PROMPT
Omit all pictures. Copy the rest of the material exactly.

════════

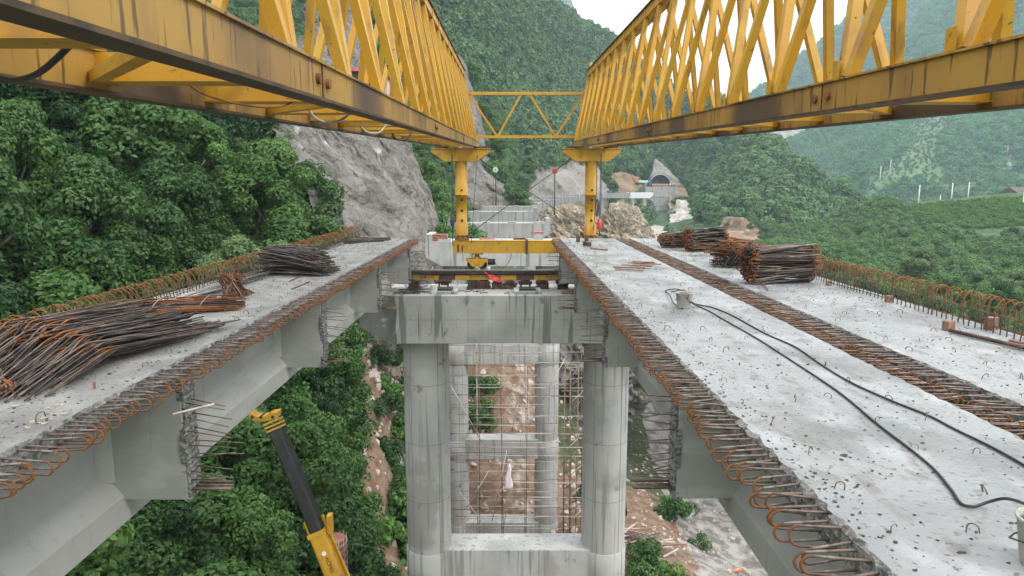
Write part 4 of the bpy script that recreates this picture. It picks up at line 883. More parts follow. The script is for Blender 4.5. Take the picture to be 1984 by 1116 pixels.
for T, x, sd, yy in ((TL, -1.02, 1, 3.62), (TL, -1.02, 1, 9.2), (TL, -1.02, 1, 14.8), (TR, 2.12, -1, 4.55), (TR, 2.12, -1, 10.1), (TR, 2.12, -1, 15.7)):
    for q in (-.09, .09):
        b = MB(); b.tube([(x + sd * .048, yy + q, zb(yy) + .1), (x + sd * .07, yy + q, zb(yy) + .1)], .028, 12, 0, smooth=False); build_g(b, 'joint_pin', 'rust', T)
    b = MB(); b.box(min(x + sd * .05, x + sd * .056), max(x + sd * .05, x + sd * .056), yy - .004, yy + .004, zb(yy) + .02, zb(yy) + .185); build_g(b, 'joint_line', 'under', T)
# link truss between the two girders
b = MB(); y = 21.75; zt, zl = 4.5, 3.17
b.beam((-1.35, y, zt), (2.5, y, zt), .09, .09); b.beam((-1.1, y, zl), (2.2, y, zl), .09, .08)
W_ = [(-1.25, zt), (-.38, zl), (.33, zt), (1.42, zl), (2.35, zt)]
W_ = [(-1.25, zt), (-.34, zl), (.42, zt), (.66, zt), (1.50, zl), (2.38, zt)]
for (xa, za), (xb, zbb) in zip(W_, W_[1:]):
    if za != zbb: b.beam((xa, y, za), (xb, y, zbb), .06, .06, up=(0, 1, 0))
build_g(b, 'cross_truss', 'yellow', None)
for cx in (-1.48, 2.60):
    hs = cx < 0
    b = MB(); b.prism([(cx - .9, 2.76), (cx + .9, 2.76), (cx + .9, 2.66), (cx + .5, 2.38), (cx - .5, 2.38), (cx - .9, 2.66)], 'y', GYY - .2, GYY + .2); b.box(cx - .92, cx + .92, GYY - .23, GYY + .23, 2.762, 2.785)
    S = build_g(b, 'saddle', 'yellow_rusty', None, .006)
    b = MB()
    for q in (-.6, .6): b.box(cx + q - .2, cx + q + .2, GYY - .22, GYY + .22, 2.787, 2.84)
    build_g(b, 'saddle_pad', 'under', S)
    b = MB(); o = (cx, GYY, 0); b.lathe([(.185, 2.38), (.185, 1.78), (.192, 1.775), (.192, 1.36), (.225, 1.36), (.225, 1.335), (.168, 1.333), (.168, .42), (.195, .42), (.195, .1), (.20, .08)], 28, o)
    b.lathe([(.15, .08), (.20, .03), (.23, -.02), (.23, -.085)], 20, o, 1); C_ = build_g(b, 'support_leg', ['yellow', 'rust'], None)
    b = MB()
    for k in range(14): a = k * .449; b.box(cx + math.cos(a) * .21 - .015, cx + math.cos(a) * .21 + .015, GYY + math.sin(a) * .21 - .015, GYY + math.sin(a) * .21 + .015, -.05, .06 if k % 2 else -.02)
    build_g(b, 'bolt_ring', 'plate', C_)
    for z in (1.5, 1.19, .86, .55):
        r_ = .197 if z == 1.5 else .172; b = MB(); b.tube([(cx + .02, GYY - r_ - .004, z), (cx + .02, GYY - r_ + .03, z)], .042 if z < 1.4 else .036, 12, 0, smooth=False); build_g(b, 'pin_hole_disc', 'black' if z < 1.4 else 'plate', C_)  # black discs stand in for the shade inside open pin holes
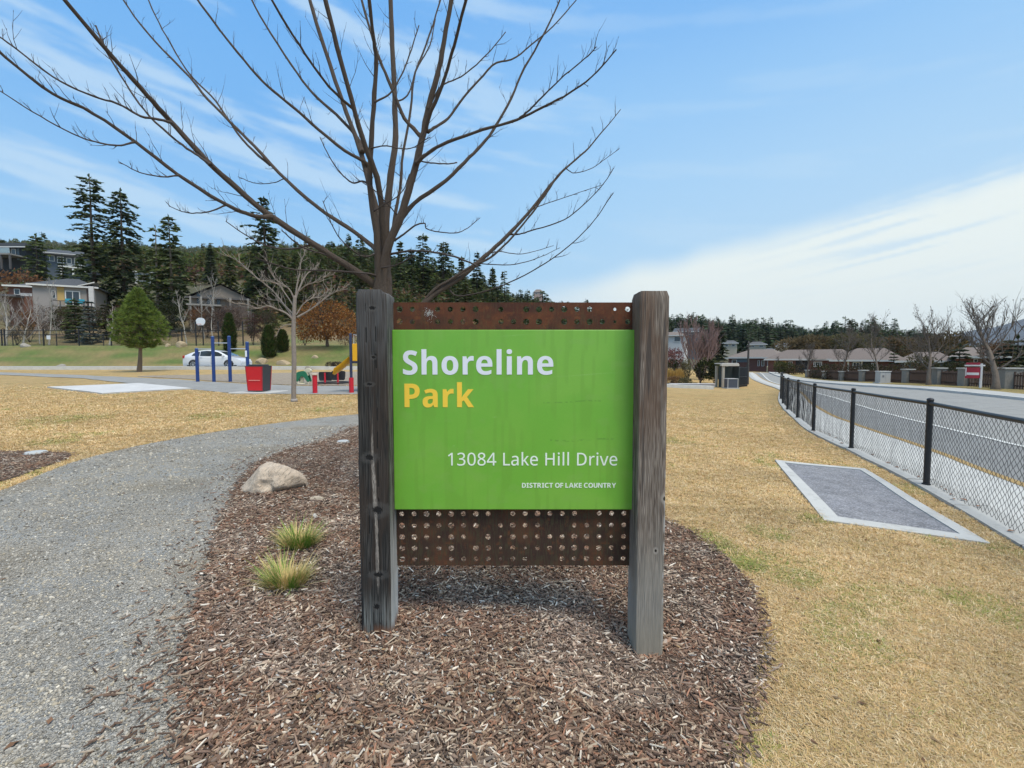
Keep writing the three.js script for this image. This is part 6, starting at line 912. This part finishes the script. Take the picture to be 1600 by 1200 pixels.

════════

ANSWER TO THE PROBLEM
Write part 4 of the bpy script that recreates this picture. It picks up at line 883. More parts follow. The script is for Blender 4.5. Take the picture to be 1984 by 1116 pixels.
for T, x, sd, yy in ((TL, -1.02, 1, 3.62), (TL, -1.02, 1, 9.2), (TL, -1.02, 1, 14.8), (TR, 2.12, -1, 4.55), (TR, 2.12, -1, 10.1), (TR, 2.12, -1, 15.7)):
    for q in (-.09, .09):
        b = MB(); b.tube([(x + sd * .048, yy + q, zb(yy) + .1), (x + sd * .07, yy + q, zb(yy) + .1)], .028, 12, 0, smooth=False); build_g(b, 'joint_pin', 'rust', T)
    b = MB(); b.box(min(x + sd * .05, x + sd * .056), max(x + sd * .05, x + sd * .056), yy - .004, yy + .004, zb(yy) + .02, zb(yy) + .185); build_g(b, 'joint_line', 'under', T)
# link truss between the two girders
b = MB(); y = 21.75; zt, zl = 4.5, 3.17
b.beam((-1.35, y, zt), (2.5, y, zt), .09, .09); b.beam((-1.1, y, zl), (2.2, y, zl), .09, .08)
W_ = [(-1.25, zt), (-.38, zl), (.33, zt), (1.42, zl), (2.35, zt)]
W_ = [(-1.25, zt), (-.34, zl), (.42, zt), (.66, zt), (1.50, zl), (2.38, zt)]
for (xa, za), (xb, zbb) in zip(W_, W_[1:]):
    if za != zbb: b.beam((xa, y, za), (xb, y, zbb), .06, .06, up=(0, 1, 0))
build_g(b, 'cross_truss', 'yellow', None)
for cx in (-1.48, 2.60):
    hs = cx < 0
    b = MB(); b.prism([(cx - .9, 2.76), (cx + .9, 2.76), (cx + .9, 2.66), (cx + .5, 2.38), (cx - .5, 2.38), (cx - .9, 2.66)], 'y', GYY - .2, GYY + .2); b.box(cx - .92, cx + .92, GYY - .23, GYY + .23, 2.762, 2.785)
    S = build_g(b, 'saddle', 'yellow_rusty', None, .006)
    b = MB()
    for q in (-.6, .6): b.box(cx + q - .2, cx + q + .2, GYY - .22, GYY + .22, 2.787, 2.84)
    build_g(b, 'saddle_pad', 'under', S)
    b = MB(); o = (cx, GYY, 0); b.lathe([(.185, 2.38), (.185, 1.78), (.192, 1.775), (.192, 1.36), (.225, 1.36), (.225, 1.335), (.168, 1.333), (.168, .42), (.195, .42), (.195, .1), (.20, .08)], 28, o)
    b.lathe([(.15, .08), (.20, .03), (.23, -.02), (.23, -.085)], 20, o, 1); C_ = build_g(b, 'support_leg', ['yellow', 'rust'], None)
    b = MB()
    for k in range(14): a = k * .449; b.box(cx + math.cos(a) * .21 - .015, cx + math.cos(a) * .21 + .015, GYY + math.sin(a) * .21 - .015, GYY + math.sin(a) * .21 + .015, -.05, .06 if k % 2 else -.02)
    build_g(b, 'bolt_ring', 'plate', C_)
    for z in (1.5, 1.19, .86, .55):
        r_ = .197 if z == 1.5 else .172; b = MB(); b.tube([(cx + .02, GYY - r_ - .004, z), (cx + .02, GYY - r_ + .03, z)], .042 if z < 1.4 else .036, 12, 0, smooth=False); build_g(b, 'pin_hole_disc', 'black' if z < 1.4 else 'plate', C_)  # black discs stand in for the shade inside open pin holes
Keep writing the three.js script for this image. This is part 6, starting at line 912. This part finishes the script. Take the picture to be 1600 by 1200 pixels.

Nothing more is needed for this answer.